I’m the one who moved my cheese. (Yes, cleverly trying to reference the 1998 bestseller that I’ve never read–and don’t plan to. Wikipedia describes it as a “motivational business fable,” definitely not calling to me). 

I take full responsibility, but even though it’s not a mystery, I’m not pleased with the result of my cheese relocation. I recently took a tub of perfectly good low-fat feta cheese and in the process of making salads for supper, mistakenly moved it from the refrigerator to the cupboard. 

Of course, when I discovered this the next morning, I had to move my cheese again–to the compost. Sigh. 

I did this within a week of another cheese move gone awry, when I moved an unopened block of my beloved truffle cheddar cheese from the basement refrigerator to the counter, where I let it sit out for a couple of days. That cheese also ended up in the compost. 

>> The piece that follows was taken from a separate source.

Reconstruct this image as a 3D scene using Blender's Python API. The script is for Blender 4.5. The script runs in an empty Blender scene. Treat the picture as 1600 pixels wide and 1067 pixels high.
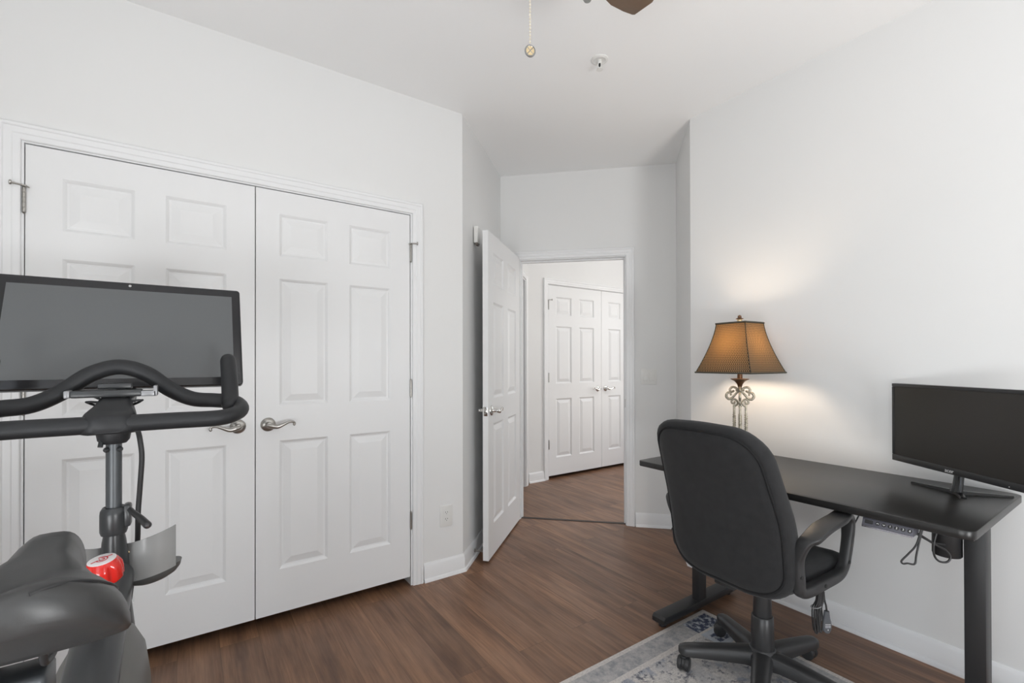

“Where’s my cheese?” (Yes, this is a VERY old photo)

These cheese mishaps were not only sad, but disconcerting. What is going on that I can’t keep my cheese properly refrigerated? Am I that distracted, that flustered, that scattered?

Yes, yes I am (and the wine I’m usually drinking while making supper and moving cheese here and there definitely doesn’t help). Not constantly, not all the time, but enough that it’s sometimes frustrating and/or entertaining. 

I often describe my thoughts and attention as scattered–as in scatterbrained. My mind flits from one idea or task to the next, and I don’t stay focused. My emotions often feel scattered, too–they’re contradictory and I don’t know what to feel. I’m scatterhearted (can I take credit for inventing this word?) 

“Scattered” also applies to my physical possessions. My clothes, dishes, papers, latch hook yarn, are all frequently strewn about various rooms and surfaces. 

I definitely experienced scatteredness in the Before Times, and I don’t know if the last two years has made it worse, but it certainly hasn’t made it better. 

When I saw the title of today’s sermon was “The Scattered Church,” I immediately thought it would be about how our church is disorganized and unfocused (which we, as all human entities, sometimes are.) It wasn’t–”scattered” was used in contrast to “gathered” and explored how we live our faith in times when we’re together as a congregation and in times when we’re out in the world. 

I usually think of “focused” as the opposite to “scattered,” but I’m intrigued by thinking about “gathered” instead of focused. And maybe I’m not looking for an opposite to scattered, but a companion idea. Maybe being scattered isn’t always a negative. 

Scattered can mean mess and chaos, but also freedom and possibility. Are there times when it’s good to have a myriad of thoughts and ideas and feelings and experiences, and throw them out to the world, especially if I can carefully collect them when needed? 

“When needed”–that may be the key. If I could, I’d add that to Ecclesiastes 3:1-8 (and the song “Turn, Turn, Turn,”): For everything there is a season,…a time to scatter (and be scattered) and a time to gather (and be gathered). 

So I think I’ll try to be a little more open to being scattered, and see where it leads me. I’ll try to be more intentional about what I gather, too.

EXCEPT when it comes to cheese. I need to get my cheese protocols in order. Wasting cheese is a sin (I’m from Wisconsin, after all).